Significantly, Eduardo Cojuangco, not the Marcos couple, was the main defendant. The other notable codefendants were former defense secretary, now Presidential Legal Counsel Juan Ponce Enrile, the major partners of the Accra Law Office (Edgardo J. Angara, Jose C. Concepcion, Avelino V. Cruz, Teodoro D. Regala, and Rogelio A. Vinluan), Maria Clara Lobregat, and Cesar Zalamea.

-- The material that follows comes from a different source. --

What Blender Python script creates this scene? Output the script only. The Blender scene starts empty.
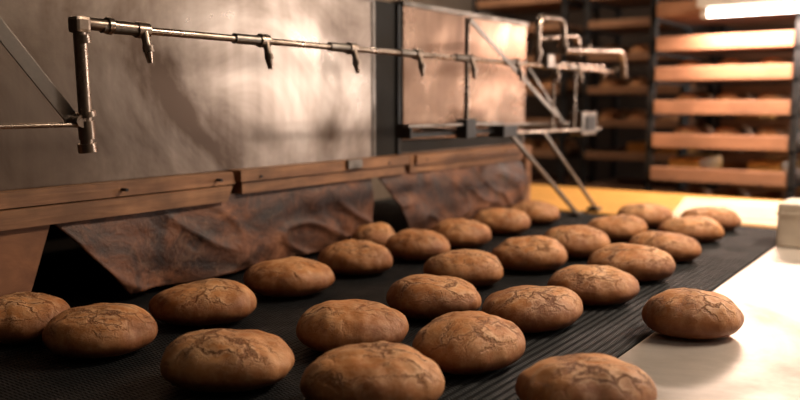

Citing the Supreme Court, the SBN said, “There is no constitutional or legal provision which states that it is mandatory for the accused to follow up his case before the right to speedy disposition may be recognized.” I agree.
The right to speedy trial
Interestingly, the right to speedy disposition is granted by the 1987 Constitution ordained by the government of the late president Corazon C. Aquino who created the PCGG via her first sovereign issuance immediately when she assumed office after the Edsa People Power Revolution of 1986 to track down and recover the alleged ill-gotten wealth of Marcos Sr. and his supposed cronies.
Another interesting item is the SBN’s notation of the “Manifestation dated Nov. 15, 2024 of the defendant Spouses Marcos to the effect that they shall no longer pursue their cross-claims and compulsory counterclaims,” principally Mrs. Marcos’ claim in her “Answer … alleging that the shares of stock in the San Miguel Corporation listed in the names of [Cojuangco and his companies] were acquired for and on behalf of defendants Spouses Marcos as trustees.”
Verily, the Supreme Court has earlier ruled that the SMC shares in the name of Cojuangco (about 20% of the total) were owned by the deceased tycoon because he proved through his counsel, the recently deceased “super lawyer” Estelito P. Mendoza, that they were purchased with money loaned from a bank that he paid for later.